_Data listing_
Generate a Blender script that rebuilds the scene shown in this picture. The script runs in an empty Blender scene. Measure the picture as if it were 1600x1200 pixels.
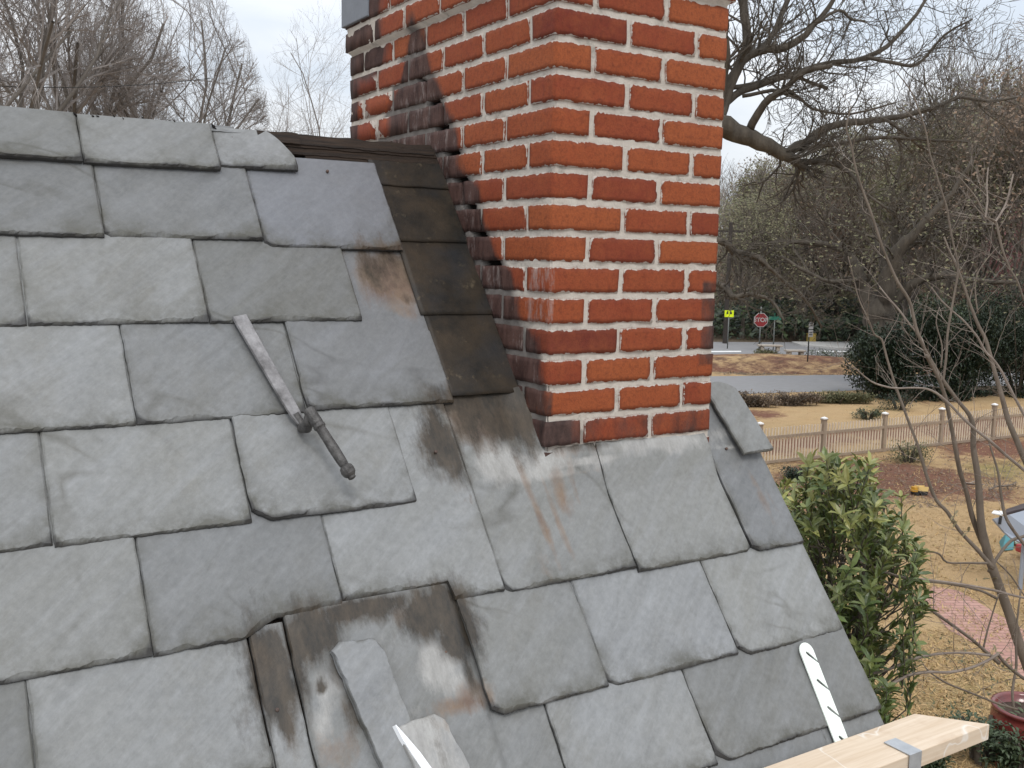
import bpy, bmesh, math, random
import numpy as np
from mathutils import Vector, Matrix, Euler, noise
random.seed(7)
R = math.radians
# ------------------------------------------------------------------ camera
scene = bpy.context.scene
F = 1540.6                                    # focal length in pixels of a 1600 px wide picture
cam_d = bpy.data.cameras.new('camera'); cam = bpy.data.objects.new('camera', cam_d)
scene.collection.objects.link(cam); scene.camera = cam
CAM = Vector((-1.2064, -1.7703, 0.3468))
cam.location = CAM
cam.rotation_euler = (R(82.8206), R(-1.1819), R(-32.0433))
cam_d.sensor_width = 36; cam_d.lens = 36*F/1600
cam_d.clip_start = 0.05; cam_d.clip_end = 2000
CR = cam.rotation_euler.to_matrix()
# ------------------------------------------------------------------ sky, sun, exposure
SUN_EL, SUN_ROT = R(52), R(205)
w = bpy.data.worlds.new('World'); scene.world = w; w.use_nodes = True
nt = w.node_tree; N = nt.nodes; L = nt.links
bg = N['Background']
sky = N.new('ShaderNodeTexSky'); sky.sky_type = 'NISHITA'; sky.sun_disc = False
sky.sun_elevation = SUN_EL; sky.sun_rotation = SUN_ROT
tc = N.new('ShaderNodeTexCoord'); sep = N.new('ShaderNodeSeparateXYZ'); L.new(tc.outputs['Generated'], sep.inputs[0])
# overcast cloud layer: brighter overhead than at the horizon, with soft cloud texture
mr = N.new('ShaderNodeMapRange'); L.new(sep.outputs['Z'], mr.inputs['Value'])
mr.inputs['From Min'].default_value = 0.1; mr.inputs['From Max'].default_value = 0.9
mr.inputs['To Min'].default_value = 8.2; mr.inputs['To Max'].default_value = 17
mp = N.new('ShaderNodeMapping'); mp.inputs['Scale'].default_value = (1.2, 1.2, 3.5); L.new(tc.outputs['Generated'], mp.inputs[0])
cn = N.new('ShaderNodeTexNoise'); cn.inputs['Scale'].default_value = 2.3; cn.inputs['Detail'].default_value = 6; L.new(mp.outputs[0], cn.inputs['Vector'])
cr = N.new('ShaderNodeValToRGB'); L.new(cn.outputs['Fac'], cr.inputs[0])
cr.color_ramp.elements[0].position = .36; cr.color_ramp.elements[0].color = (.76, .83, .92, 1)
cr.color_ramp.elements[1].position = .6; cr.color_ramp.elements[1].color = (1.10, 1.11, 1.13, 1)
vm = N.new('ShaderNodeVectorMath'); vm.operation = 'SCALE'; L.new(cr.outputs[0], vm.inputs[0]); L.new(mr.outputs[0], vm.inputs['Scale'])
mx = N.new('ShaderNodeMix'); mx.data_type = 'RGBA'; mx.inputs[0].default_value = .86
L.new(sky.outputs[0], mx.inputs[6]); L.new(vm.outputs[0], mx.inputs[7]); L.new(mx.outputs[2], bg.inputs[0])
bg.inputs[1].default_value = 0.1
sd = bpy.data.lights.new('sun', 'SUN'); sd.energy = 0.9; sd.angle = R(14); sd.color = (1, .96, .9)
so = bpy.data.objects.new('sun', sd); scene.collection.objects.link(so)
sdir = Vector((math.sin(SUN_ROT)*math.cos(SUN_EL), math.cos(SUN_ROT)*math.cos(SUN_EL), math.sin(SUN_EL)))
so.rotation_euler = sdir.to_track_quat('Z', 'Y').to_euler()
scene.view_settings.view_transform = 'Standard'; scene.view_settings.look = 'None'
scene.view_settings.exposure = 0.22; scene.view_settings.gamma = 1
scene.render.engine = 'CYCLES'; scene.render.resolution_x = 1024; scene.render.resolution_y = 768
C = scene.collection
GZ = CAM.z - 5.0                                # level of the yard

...

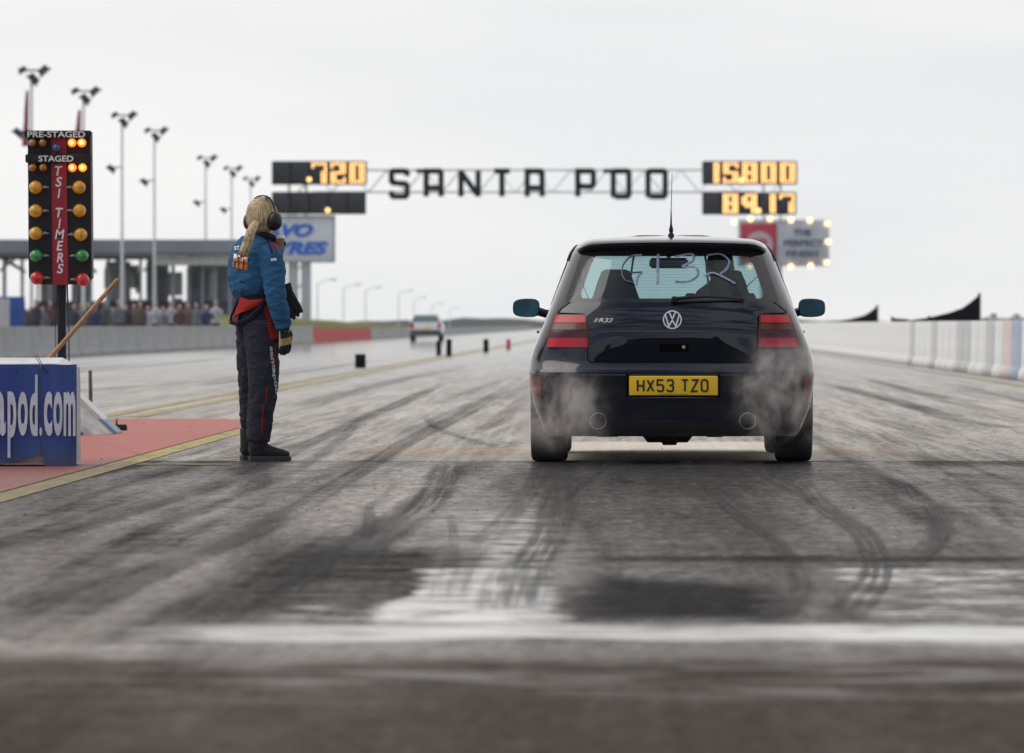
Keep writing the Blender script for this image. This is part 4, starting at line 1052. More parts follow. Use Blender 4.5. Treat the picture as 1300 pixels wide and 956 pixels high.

* * *

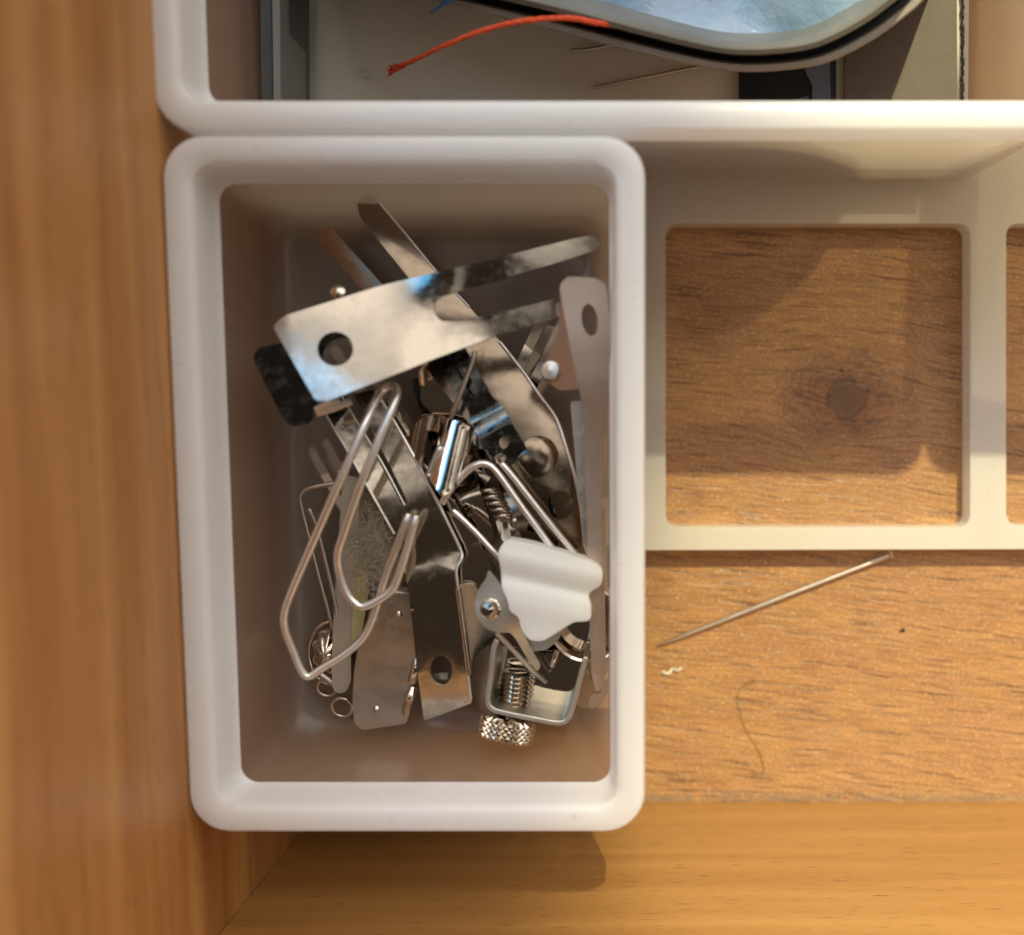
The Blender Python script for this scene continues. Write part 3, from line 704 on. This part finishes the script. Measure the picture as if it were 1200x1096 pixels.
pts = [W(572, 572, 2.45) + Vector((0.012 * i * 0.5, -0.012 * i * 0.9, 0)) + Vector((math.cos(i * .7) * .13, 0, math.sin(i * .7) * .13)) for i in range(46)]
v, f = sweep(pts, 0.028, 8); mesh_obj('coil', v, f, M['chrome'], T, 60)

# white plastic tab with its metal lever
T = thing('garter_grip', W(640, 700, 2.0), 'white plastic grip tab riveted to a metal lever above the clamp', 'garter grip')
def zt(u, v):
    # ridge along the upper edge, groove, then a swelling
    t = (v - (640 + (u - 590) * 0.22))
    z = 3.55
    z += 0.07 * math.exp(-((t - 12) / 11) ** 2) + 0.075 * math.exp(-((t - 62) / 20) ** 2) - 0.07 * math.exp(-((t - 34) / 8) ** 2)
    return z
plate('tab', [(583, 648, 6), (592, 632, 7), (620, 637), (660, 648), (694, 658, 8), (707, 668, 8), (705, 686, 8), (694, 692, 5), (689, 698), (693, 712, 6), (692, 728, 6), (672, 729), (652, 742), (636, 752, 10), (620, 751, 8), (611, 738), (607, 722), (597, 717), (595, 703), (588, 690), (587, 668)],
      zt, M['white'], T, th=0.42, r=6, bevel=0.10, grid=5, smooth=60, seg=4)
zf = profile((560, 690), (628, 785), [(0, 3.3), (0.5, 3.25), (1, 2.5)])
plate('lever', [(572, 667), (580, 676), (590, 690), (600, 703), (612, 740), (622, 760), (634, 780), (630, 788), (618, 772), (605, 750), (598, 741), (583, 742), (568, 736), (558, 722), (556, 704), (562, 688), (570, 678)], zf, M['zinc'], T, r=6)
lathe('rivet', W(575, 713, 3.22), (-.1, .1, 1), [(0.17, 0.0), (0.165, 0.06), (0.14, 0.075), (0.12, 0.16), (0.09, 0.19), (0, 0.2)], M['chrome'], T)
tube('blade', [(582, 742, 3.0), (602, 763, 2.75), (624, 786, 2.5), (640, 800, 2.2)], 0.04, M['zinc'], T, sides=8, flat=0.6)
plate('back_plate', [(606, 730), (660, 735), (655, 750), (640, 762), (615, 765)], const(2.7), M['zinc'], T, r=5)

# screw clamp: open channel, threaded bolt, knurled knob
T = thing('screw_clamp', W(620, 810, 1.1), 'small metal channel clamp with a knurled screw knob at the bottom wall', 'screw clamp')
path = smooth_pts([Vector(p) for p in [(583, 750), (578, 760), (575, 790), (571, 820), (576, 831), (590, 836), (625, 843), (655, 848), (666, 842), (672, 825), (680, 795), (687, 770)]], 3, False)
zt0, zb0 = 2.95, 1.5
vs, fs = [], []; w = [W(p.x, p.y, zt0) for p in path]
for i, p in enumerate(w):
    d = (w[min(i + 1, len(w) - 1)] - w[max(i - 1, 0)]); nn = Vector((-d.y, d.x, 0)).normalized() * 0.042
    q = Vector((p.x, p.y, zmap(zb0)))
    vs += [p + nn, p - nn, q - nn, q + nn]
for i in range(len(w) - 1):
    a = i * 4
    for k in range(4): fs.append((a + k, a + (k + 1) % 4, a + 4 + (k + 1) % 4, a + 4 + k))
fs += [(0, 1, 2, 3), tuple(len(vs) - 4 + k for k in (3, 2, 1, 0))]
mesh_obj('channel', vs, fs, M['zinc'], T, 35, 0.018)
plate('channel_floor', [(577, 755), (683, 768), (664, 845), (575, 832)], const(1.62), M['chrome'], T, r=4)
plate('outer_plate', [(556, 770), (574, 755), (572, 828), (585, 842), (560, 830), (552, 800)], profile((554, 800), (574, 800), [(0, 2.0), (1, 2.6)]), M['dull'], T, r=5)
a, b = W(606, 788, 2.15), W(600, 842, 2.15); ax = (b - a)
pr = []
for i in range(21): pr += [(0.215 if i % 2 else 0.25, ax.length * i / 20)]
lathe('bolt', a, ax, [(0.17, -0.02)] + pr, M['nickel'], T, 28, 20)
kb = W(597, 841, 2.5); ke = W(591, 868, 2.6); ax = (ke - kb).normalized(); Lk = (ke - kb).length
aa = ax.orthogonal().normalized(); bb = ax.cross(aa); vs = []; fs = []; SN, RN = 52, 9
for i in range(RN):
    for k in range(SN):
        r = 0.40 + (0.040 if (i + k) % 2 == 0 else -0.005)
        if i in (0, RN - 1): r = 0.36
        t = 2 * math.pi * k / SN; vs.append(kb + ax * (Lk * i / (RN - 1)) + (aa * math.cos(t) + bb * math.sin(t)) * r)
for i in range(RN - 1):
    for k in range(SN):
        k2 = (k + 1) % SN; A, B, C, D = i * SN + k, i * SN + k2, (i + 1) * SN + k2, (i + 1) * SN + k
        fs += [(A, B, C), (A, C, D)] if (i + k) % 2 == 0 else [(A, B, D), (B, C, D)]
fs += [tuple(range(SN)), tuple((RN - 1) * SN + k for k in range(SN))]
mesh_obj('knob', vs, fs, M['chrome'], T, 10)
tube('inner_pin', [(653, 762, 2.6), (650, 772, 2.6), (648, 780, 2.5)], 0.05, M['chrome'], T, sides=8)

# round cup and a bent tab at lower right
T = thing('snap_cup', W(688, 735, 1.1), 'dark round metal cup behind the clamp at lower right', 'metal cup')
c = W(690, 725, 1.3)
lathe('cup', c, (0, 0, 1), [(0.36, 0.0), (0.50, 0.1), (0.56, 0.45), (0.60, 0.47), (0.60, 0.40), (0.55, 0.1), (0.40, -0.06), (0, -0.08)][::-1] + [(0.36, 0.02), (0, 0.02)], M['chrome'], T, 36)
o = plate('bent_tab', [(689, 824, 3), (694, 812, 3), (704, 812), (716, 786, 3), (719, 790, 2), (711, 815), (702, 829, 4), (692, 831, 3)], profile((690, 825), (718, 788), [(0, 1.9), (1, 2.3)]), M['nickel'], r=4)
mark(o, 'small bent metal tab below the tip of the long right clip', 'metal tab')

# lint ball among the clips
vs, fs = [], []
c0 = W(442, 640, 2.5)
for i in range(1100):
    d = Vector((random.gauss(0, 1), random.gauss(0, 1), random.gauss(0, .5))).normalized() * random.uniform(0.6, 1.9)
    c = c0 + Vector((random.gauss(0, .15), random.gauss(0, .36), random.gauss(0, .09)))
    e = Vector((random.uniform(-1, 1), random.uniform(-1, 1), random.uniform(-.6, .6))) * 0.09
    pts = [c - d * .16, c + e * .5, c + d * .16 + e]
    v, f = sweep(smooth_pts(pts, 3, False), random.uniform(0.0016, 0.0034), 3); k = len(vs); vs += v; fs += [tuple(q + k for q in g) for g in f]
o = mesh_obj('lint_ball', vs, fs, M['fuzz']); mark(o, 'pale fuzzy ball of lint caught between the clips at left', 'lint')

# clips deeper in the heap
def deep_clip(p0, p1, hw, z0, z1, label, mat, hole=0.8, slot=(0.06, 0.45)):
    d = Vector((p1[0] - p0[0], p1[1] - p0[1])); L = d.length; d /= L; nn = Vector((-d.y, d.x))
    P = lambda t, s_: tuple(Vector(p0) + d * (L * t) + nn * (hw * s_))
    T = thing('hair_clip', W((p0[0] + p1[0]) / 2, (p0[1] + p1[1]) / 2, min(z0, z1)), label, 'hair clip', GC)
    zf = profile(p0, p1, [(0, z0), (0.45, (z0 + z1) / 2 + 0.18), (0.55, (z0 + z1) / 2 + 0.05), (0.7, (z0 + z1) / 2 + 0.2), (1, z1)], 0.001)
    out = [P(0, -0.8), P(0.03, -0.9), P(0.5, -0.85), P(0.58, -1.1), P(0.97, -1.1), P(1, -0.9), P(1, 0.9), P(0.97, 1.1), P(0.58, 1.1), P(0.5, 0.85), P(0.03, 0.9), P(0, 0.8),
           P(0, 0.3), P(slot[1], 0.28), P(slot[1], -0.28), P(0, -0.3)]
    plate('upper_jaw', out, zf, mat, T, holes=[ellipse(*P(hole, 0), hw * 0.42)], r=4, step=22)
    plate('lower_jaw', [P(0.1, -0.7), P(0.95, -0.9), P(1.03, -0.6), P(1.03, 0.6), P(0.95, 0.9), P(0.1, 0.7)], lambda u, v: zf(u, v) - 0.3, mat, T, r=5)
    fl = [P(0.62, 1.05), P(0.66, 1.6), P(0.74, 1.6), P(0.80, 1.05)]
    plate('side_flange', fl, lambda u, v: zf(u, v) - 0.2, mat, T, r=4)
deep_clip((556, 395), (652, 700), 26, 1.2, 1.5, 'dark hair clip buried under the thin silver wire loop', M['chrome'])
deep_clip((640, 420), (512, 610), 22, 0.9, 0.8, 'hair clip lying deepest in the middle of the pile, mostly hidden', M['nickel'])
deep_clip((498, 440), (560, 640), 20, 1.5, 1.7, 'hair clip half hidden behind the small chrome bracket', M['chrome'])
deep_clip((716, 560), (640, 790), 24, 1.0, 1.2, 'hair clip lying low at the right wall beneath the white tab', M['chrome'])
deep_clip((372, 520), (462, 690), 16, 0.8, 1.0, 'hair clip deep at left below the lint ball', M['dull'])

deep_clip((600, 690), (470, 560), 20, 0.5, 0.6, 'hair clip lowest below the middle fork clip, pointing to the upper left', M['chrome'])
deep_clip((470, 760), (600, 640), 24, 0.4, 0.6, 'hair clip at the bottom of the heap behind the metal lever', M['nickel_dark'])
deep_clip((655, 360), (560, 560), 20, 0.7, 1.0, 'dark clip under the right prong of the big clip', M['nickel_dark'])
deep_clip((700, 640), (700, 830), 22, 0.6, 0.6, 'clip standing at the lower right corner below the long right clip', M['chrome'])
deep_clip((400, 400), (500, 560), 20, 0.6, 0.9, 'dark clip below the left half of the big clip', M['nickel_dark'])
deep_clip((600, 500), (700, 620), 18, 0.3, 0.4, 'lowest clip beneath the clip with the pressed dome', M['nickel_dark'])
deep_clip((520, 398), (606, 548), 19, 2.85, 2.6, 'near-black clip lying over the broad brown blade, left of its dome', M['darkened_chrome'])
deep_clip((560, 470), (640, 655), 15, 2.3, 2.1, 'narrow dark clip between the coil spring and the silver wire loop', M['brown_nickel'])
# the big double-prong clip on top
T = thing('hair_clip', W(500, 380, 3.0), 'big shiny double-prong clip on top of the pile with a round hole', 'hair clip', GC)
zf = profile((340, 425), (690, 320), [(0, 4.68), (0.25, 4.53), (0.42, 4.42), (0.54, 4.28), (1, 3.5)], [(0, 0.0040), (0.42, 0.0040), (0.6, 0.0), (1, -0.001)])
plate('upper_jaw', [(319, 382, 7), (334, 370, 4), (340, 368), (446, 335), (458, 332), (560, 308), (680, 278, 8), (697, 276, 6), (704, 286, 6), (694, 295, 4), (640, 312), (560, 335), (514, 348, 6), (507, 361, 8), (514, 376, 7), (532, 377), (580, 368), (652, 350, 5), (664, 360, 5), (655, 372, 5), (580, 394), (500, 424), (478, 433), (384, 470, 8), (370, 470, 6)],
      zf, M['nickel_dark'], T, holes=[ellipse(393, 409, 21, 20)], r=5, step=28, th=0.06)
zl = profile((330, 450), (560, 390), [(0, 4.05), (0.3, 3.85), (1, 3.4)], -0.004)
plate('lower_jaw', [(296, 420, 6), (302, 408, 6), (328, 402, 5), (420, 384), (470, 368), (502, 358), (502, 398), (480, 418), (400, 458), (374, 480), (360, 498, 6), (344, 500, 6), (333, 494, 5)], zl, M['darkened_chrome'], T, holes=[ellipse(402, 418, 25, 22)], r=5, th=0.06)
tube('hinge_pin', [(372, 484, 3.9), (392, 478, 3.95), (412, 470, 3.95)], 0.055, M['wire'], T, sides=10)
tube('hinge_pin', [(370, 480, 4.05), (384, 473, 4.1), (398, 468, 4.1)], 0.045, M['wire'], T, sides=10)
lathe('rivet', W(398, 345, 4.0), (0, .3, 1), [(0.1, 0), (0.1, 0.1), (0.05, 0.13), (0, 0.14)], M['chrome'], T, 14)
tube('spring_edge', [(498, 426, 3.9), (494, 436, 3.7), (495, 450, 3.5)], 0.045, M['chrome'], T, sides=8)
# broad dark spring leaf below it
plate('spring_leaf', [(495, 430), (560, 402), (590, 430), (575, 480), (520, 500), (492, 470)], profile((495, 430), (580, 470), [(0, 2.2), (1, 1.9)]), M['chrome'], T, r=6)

_The problem_
Among the entries above, how many lines hold the word "were"? Reply with only that number.

_Response_
2